Senate Majority Leader Harry Reid (D-Nev.) isn’t worried that House Energy and Commerce Committee Chairman Fred Upton (R-Mich.) will try to hobble key Obama administration environmental regulations as part of a looming fight over deficit reduction…

“I don’t think that Congressman Upton should be a problem on the committee,” Reid told reporters on a conference call Wednesday when asked what Democrats will do if the lawmaker targets the EPA.

Reid called on Republicans to compromise with Democrats on the committee, urging the GOP to reject proposals that target the EPA.

“I think these message pieces of legislation that deal with EPA, we should just forget about it and do things that create jobs for our country,” Reid said.

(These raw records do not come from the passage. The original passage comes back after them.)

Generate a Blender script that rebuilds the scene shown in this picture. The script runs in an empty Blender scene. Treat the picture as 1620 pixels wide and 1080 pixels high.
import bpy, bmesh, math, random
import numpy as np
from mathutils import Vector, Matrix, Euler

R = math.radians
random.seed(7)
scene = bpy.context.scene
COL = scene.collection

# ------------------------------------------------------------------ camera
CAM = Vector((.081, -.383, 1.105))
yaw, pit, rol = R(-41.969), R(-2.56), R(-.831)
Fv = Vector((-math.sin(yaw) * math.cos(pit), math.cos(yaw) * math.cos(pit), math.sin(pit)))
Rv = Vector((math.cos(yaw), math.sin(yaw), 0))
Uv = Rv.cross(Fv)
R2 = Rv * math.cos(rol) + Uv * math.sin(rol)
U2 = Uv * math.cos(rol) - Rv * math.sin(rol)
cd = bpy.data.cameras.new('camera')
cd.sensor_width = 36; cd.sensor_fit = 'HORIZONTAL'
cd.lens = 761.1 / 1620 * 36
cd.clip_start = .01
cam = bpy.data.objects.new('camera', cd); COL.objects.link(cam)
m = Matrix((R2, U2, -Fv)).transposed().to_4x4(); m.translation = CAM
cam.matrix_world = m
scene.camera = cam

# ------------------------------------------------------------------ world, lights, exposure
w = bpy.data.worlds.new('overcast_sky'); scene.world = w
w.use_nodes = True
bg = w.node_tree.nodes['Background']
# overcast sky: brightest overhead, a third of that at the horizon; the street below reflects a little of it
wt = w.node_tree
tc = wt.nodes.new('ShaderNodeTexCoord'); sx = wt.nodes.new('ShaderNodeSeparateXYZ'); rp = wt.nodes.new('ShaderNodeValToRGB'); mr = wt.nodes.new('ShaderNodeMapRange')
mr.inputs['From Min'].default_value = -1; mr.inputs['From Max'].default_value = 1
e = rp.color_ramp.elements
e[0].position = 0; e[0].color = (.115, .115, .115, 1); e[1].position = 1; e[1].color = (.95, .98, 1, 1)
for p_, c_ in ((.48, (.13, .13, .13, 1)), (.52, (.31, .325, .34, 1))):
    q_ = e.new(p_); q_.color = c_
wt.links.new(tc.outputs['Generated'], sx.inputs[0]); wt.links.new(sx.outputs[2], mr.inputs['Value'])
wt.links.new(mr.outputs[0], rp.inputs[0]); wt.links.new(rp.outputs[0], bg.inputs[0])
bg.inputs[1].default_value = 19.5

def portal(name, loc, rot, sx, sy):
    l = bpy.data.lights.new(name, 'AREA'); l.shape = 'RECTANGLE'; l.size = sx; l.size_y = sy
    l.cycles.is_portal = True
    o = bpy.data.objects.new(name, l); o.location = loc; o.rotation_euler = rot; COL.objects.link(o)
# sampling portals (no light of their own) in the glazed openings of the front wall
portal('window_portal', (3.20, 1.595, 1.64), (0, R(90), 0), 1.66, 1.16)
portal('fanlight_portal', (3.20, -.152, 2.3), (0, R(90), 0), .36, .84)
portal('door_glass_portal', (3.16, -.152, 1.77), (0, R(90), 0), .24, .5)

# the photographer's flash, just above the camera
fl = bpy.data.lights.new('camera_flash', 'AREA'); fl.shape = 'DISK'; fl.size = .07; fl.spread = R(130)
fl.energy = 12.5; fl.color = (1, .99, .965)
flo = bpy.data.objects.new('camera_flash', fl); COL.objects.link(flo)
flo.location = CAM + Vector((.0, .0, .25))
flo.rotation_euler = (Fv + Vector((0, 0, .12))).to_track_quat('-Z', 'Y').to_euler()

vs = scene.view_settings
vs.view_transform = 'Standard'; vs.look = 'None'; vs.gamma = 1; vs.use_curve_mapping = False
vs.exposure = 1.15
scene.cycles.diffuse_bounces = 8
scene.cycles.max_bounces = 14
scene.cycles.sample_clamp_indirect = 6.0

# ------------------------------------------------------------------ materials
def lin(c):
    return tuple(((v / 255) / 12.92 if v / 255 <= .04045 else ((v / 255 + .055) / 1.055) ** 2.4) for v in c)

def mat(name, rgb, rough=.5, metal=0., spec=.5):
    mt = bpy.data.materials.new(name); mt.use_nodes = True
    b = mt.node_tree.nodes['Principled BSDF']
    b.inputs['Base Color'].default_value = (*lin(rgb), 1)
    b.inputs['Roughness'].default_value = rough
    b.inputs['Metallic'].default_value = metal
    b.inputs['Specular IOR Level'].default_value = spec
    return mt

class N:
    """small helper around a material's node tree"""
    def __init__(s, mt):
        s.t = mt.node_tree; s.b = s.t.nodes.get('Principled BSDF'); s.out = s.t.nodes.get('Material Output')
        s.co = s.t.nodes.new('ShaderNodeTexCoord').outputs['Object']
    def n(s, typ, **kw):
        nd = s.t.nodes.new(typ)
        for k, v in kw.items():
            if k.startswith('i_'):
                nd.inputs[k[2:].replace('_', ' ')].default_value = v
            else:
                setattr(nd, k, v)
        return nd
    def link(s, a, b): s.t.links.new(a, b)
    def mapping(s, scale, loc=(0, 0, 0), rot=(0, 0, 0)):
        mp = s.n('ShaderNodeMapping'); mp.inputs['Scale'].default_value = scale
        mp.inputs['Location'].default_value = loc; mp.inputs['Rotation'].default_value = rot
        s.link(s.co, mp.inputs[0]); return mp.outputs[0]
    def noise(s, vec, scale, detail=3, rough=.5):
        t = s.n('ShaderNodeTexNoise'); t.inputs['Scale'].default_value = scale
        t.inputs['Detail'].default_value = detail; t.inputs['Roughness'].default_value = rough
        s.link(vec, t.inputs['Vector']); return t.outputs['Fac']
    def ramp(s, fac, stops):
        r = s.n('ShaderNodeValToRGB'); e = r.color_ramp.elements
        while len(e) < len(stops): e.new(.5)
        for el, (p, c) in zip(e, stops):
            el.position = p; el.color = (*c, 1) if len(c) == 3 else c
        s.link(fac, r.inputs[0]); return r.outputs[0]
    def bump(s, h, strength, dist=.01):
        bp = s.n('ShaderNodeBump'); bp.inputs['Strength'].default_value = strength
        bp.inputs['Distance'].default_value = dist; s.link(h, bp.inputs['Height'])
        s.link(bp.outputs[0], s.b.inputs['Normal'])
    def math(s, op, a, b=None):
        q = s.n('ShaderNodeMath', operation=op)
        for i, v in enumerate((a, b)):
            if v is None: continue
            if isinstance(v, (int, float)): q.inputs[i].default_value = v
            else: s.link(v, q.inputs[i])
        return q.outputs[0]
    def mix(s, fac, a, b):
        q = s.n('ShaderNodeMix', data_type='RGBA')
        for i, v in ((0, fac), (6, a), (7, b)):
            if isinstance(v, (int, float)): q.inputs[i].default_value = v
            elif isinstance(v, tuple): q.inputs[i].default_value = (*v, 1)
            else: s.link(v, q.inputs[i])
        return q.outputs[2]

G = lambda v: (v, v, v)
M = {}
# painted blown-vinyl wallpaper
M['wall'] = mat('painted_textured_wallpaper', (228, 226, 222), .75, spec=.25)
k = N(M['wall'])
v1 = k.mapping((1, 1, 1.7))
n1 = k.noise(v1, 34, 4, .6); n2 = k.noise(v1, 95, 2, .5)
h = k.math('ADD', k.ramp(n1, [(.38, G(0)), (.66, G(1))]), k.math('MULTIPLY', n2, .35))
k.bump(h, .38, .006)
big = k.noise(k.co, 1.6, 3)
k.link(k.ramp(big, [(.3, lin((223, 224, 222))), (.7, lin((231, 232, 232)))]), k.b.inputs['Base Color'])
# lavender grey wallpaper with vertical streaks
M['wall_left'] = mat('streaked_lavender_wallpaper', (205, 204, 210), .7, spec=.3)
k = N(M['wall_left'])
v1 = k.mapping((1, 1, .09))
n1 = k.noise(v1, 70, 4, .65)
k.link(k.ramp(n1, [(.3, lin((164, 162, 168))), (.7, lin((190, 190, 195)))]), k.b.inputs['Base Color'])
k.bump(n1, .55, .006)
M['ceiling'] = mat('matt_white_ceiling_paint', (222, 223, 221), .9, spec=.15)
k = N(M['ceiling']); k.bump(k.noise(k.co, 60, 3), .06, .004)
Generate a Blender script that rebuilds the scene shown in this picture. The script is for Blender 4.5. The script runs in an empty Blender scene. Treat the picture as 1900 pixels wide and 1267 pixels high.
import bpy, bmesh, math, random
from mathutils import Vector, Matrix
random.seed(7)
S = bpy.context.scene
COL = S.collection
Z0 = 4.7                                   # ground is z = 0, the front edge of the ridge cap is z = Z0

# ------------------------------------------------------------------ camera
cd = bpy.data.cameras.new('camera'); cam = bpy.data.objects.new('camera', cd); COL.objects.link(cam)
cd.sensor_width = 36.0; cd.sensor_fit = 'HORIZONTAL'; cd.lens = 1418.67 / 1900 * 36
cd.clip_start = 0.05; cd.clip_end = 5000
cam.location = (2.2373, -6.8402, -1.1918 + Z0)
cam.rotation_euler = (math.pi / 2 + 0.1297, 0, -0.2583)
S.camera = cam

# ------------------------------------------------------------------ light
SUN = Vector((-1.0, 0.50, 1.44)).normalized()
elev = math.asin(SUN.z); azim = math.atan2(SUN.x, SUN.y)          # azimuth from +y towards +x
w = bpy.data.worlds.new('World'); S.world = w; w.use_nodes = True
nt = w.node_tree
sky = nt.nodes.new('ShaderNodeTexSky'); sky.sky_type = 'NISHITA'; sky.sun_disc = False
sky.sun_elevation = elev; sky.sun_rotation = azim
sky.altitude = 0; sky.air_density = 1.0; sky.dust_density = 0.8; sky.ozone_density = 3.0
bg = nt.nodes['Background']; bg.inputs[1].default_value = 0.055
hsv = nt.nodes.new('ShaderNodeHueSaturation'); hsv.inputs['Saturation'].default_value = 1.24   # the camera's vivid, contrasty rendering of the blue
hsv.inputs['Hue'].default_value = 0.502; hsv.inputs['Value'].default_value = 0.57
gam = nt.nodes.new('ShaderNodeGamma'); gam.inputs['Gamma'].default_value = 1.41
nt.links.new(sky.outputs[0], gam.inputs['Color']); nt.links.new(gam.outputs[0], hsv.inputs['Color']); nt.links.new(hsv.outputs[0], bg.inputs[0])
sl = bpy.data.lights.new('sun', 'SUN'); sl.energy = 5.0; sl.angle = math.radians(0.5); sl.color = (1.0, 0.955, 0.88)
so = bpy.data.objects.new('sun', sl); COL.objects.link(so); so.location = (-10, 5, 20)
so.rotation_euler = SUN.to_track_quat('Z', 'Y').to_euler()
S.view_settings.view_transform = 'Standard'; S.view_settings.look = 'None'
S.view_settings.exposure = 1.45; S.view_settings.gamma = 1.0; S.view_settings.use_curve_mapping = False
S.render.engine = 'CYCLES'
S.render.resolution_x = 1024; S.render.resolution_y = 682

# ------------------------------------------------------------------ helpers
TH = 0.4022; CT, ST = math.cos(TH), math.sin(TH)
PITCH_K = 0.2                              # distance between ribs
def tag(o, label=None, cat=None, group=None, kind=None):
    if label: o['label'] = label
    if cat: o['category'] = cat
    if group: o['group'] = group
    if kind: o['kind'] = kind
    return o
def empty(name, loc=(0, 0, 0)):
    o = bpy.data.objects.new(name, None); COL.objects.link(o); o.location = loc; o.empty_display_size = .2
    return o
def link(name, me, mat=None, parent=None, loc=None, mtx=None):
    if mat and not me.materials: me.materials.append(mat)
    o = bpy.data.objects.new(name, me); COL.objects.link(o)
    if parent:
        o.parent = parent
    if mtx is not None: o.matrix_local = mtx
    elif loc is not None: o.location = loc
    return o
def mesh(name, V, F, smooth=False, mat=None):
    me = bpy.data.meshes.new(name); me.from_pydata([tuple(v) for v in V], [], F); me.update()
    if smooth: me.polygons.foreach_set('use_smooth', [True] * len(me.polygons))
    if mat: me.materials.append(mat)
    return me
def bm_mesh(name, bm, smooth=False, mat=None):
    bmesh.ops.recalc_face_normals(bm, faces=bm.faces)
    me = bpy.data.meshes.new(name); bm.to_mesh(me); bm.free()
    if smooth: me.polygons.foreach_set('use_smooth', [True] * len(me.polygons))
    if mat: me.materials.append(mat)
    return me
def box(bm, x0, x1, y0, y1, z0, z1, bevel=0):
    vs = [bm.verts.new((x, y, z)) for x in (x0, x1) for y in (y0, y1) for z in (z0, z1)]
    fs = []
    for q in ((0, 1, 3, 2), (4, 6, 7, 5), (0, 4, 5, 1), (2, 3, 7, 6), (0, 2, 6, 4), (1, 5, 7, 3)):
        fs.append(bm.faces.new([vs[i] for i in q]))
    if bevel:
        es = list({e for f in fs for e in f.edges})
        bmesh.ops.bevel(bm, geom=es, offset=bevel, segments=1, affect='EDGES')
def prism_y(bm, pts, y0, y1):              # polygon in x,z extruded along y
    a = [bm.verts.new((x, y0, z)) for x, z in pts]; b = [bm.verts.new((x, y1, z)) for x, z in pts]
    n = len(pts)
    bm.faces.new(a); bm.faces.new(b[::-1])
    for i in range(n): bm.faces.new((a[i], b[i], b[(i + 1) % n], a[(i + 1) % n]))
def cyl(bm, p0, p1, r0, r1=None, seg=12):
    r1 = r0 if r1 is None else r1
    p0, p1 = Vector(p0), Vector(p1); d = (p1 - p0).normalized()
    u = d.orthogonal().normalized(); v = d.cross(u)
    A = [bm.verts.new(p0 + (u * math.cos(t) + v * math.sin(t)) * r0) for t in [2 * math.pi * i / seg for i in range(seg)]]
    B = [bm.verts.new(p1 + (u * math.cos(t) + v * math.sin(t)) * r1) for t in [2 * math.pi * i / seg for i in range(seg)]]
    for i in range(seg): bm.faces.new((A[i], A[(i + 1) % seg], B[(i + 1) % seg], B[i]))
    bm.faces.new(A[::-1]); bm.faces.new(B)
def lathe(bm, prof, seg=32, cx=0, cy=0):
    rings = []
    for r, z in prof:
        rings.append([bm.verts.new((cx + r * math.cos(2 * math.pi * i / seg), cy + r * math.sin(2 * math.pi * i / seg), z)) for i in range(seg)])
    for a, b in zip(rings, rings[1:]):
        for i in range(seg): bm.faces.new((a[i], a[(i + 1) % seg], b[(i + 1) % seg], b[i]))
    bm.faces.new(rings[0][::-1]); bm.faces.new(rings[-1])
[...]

That may be wishful thinking.

Comments

  • http://twitter.com/featheredghost Tom Parrett

    Congressman Upton used to be a middle-of-the-road Republican who — having grown up overlooking Lake Michigan and in the company of conservationists, naturalists, gardeners and environmentalists — recognized that the natural world was a fragile gift and responsibility to be protected and preserved, not exploited and destroyed for profit. But his head’s been turned by power and outside money and now the environment be damned: Pollute away if that means major donors — Big Oil, Big Utilities, Big Gas, Big Telecom — keep the money flowing his way.
    Now and then Upton mentions jobs, but it’s no more than an empty political reflex. He hasn’t created a job in his life. Since he’s been a congressman, his district has lost thousands of jobs, Michigan has lost hundreds of thousands. All he listens to are his corporate masters and his congressional bosses, Eric Kantor and John Boehner — two of the most radically conservative, pro-corporation, anti-working stiff legislators the country has ever seen.Yes, environments ought to be very concerned that congressman Fred Upton is now on the supercommittee. So should every intelligent voter who fears the power of arrogant, ideological rich people and greedy cash-rich corporations, who these days find a very warm welcome in Fred Upton’s congressional office.